I hate disappointing friends

Recently I have been so bogged down with class, work, and having enough money to do gifts for everyone for Christmas that everything else just gets put aside. I try to be the best friend that I can be, and I am always here to listen, but I do not have a lot of free time for my friends and they sometimes feel that. I have one friend who is trying to do a book study over a women's christian book, and her first one was supposed to be this Thursday. I think I was supposed to be there, and she was expecting me as her support, but I failed to ask off of work to make sure I made it to her book study. I had to ask of the days before though so I could have time off work to study for my finals, otherwise I would try and get my schedule switched, not to mention I need to work to have enough money for Christmas. I feel really awful about disappointing her, and she does an extra good job making me feel worse about it, but I try to stay positive and not get mad at her for being a little over dramatic about it.
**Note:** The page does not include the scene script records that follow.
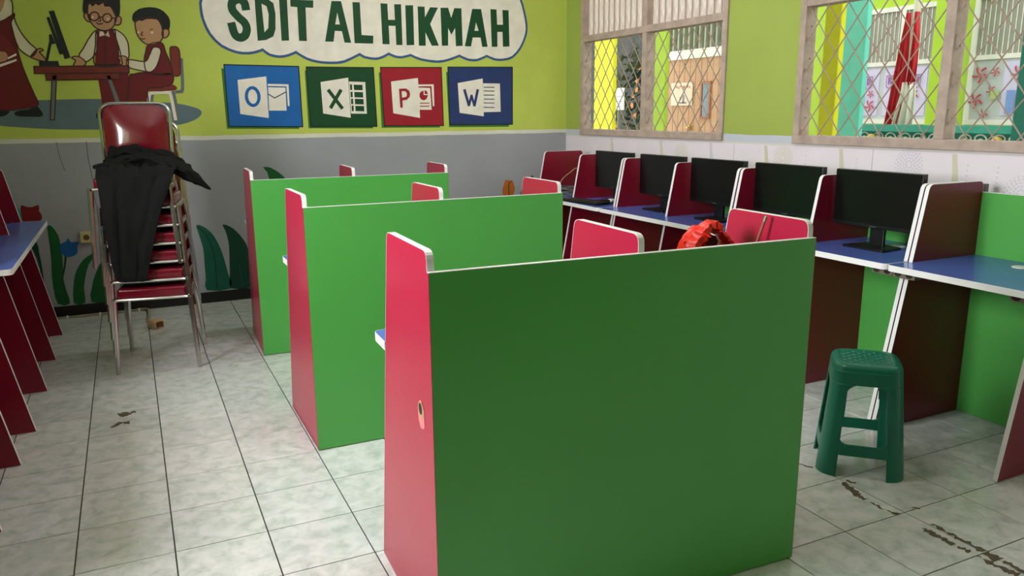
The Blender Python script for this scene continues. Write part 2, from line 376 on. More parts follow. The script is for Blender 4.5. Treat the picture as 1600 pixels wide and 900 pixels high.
# ------------------------------------------------------------------ mural painted on the back wall
PAINT = dict(cream=(248, 239, 226), outline_blue=(58, 92, 140), letter_green=(18, 74, 40), icon_shadow=(60, 118, 44), icon_blue=(24, 104, 182), icon_green=(14, 72, 36),
             icon_red=(164, 26, 44), icon_navy=(40, 58, 112), ink=(18, 22, 24), icon_line=(60, 78, 100), slate=(100, 120, 130), maroon_paint=(112, 14, 22), cream_shirt=(234, 222, 196),
             skin_paint=(200, 150, 110), book_paint=(126, 30, 40), line_brown=(70, 30, 20), screen_ink=(30, 36, 36), table_paint=(124, 44, 30), grey_paint=(112, 118, 118),
             tulip_blue=(18, 96, 160), tulip_red=(130, 20, 26), tulip_orange=(186, 108, 38), leaf_green=(14, 92, 40), leaf_dark=(8, 62, 44), leaf_teal=(10, 92, 74), leaf_cyan=(70, 190, 170), leaf_brown=(110, 56, 20))
def paint(c): return mat('mural_'+c, PAINT[c], 0.55, var=0.07, scale=9, spec=0.4)
def ribbon(bm, w, pts, closed, d):
    P = [Vector((pts[i], pts[i+1])) for i in range(0, len(pts), 2)]; N = len(P)
    def V(p, k): return bm.verts.new((p.x, YB-k, p.y))
    L_, R_ = [], []
    for i, p in enumerate(P):
        a = P[i-1] if (closed or i > 0) else p; b = P[(i+1) % N] if (closed or i < N-1) else p
        t1 = (p-a).normalized() if (p-a).length > 1e-6 else None; t2 = (b-p).normalized() if (b-p).length > 1e-6 else None
        t = ((t1 or t2)+(t2 or t1)).normalized() if ((t1 or t2)+(t2 or t1)).length > 1e-4 else (t1 or t2)
        k = 1.0
        if t1 and t2: k = min(1.6, 1/max(0.5, t.dot(t1)))
        if not closed and i == 0: p = p - t*w*0.25
        if not closed and i == N-1: p = p + t*w*0.25
        n = Vector((-t.y, t.x))*w/2*k
        L_.append(p+n); R_.append(p-n)
    Lv = [V(p, d+0.00005*(i % 6)) for i, p in enumerate(L_)]; Rv = [V(p, d+0.00005*(i % 6)) for i, p in enumerate(R_)]
    for i in range(N if closed else N-1):
        j = (i+1) % N; bm.faces.new((Lv[i], Lv[j], Rv[j], Rv[i]))
def build_mural():
    for name, label, cat, group, parts in MURAL:
        xs = [p for _, _, _, _, _, sh in parts for s in sh for p in (s[1][0] if s[0] == 'p' else s[2])]
        root = thing(name, label, cat, (sum(xs[0::2])/len(xs[0::2]), YB, min(xs[1::2])), 0, group)
        made = {}
        JOIN = ('outline', 'glasses', 'letter', 'computer', 'table', 'chair', 'standing_boy', 'seated_boy', 'pie_chart', 'face')
        flat_parts = []
        for q in parts: flat_parts += [q] if q[0] in JOIN else [q[:5]+([s_],) for s_ in q[5]]
        for pn, par, colr, layer, lab, shapes in flat_parts:
            bm = bmesh.new(); d = 0.0006*layer
            for s in shapes:
                if s[0] == 'p':
                    rings = [[(r[i], r[i+1]) for i in range(0, len(r), 2)] for r in s[1]]
                    flat = [p for r in rings for p in r]
                    A = [bm.verts.new((p[0], YB-d, p[1])) for p in flat]
                    for t in tessellate_polygon([[Vector((p[0], p[1], 0)) for p in r] for r in rings]):
                        try: bm.faces.new([A[i] for i in t])
                        except ValueError: pass
                else: ribbon(bm, s[1], s[2], s[3], d); d += 0.00012
            for f in bm.faces:
                f.normal_update()
                if f.normal.y > 0: f.normal_flip()
            bmesh.ops.translate(bm, verts=bm.verts, vec=-root.location)
            me = bpy.data.meshes.new(pn); bm.to_mesh(me); bm.free(); me.materials.append(paint(colr))
            o = mesh_obj(pn, me, made[par] if par else root)
            if lab: o['label'] = lab
            if par is None: made[pn] = o
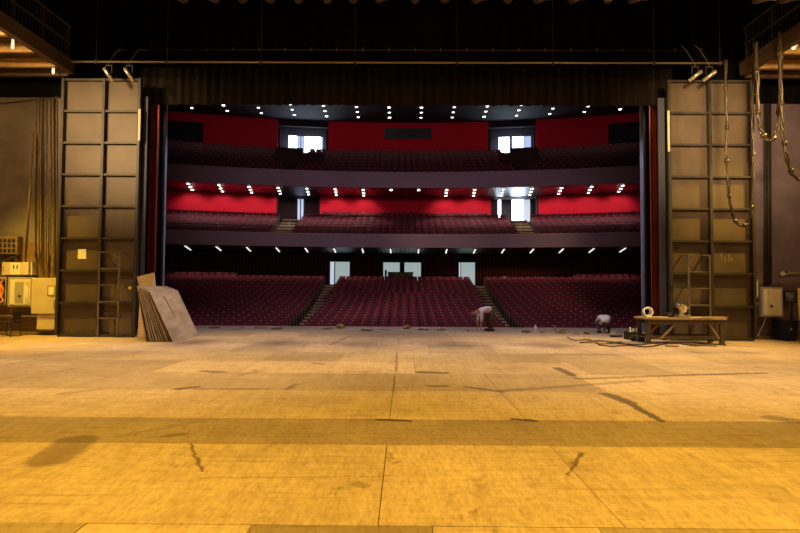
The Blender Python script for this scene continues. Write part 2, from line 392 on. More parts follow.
for s in (-1, 1):
    nm = 'left' if s < 0 else 'right'
    struct('wall_return_' + nm, 'black_wall', (-9.64, 9.45)[s > 0], s * 11.0, 21.5, 22.0, 0, 8.95)
    struct('wall_wing_' + nm, 'black_wall', s * 11.0, s * 11.25, WY + .25, 22.0, 0, 9)
    struct('trim_proscenium_' + nm, 'pilaster', (-9.46, 9.27)[s > 0], (-9.63, 9.44)[s > 0], 21.9, 22.0, 0, 8.95)
    struct('trim_portal_' + nm, 'portal', (-8.74, 8.59)[s > 0], (-8.60, 8.375)[s > 0], 18.42, 18.45, 0, 8.0)

def pleats(x0, x1, y, z0, z1, n, amp, nz=6, ylean=0, seed=0, thick=.02):
    mb = MB(); seg = n * 8; vs = []; rr = random.Random(seed)
    ph = [rr.uniform(-.5, .5) for _ in range(n + 2)]; am = [rr.uniform(.6, 1.2) for _ in range(n + 2)]
    for side in (0, 1):
        for j in range(nz + 1):
            for i in range(seg + 1):
                t = i / seg; c = t * n; k = int(c)
                yy = y + amp * am[k] * math.sin(2 * PI * c + .3 * ph[k]) * (1 if j else .8) + side * thick
                vs.append((x0 + (x1 - x0) * t, yy, z0 + (z1 - z0) * j / nz + (.012 * math.sin(c * 3) if j == 0 else 0)))
    w = seg + 1; h = nz + 1; fs = []
    for j in range(nz):
        for i in range(seg):
            a = j * w + i; fs.append((a, a + 1, a + w + 1, a + w)); b = a + w * h; fs.append((b + w, b + w + 1, b + 1, b))
    for i in range(seg):
        fs.append((i + w * h, i + 1 + w * h, i + 1, i)); a = nz * w + i; fs.append((a, a + 1, a + 1 + w * h, a + w * h))
    for j in range(nz):
        a = j * w; fs.append((a, a + w, a + w + w * h, a + w * h)); a = j * w + seg; fs.append((a + w * h, a + w + w * h, a + w, a))
    return mb.add(vs, fs)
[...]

And that is horrible I say that, but you all know the time when you know people are upset with you and text "Alright. It's fine." I do not do well with people being disappointed in me, and it really eats away at me. I try not to think about it all the time, because she gets upset with me quite a bit, which I do not like at all. But I mean you can only apologize so much and feel bad so much. And that never solves the problem, so I need not to worry about it so much. I hope she will forgive me soon, and know I did not intentionally forget to ask off. :/ I hope this blows over soon.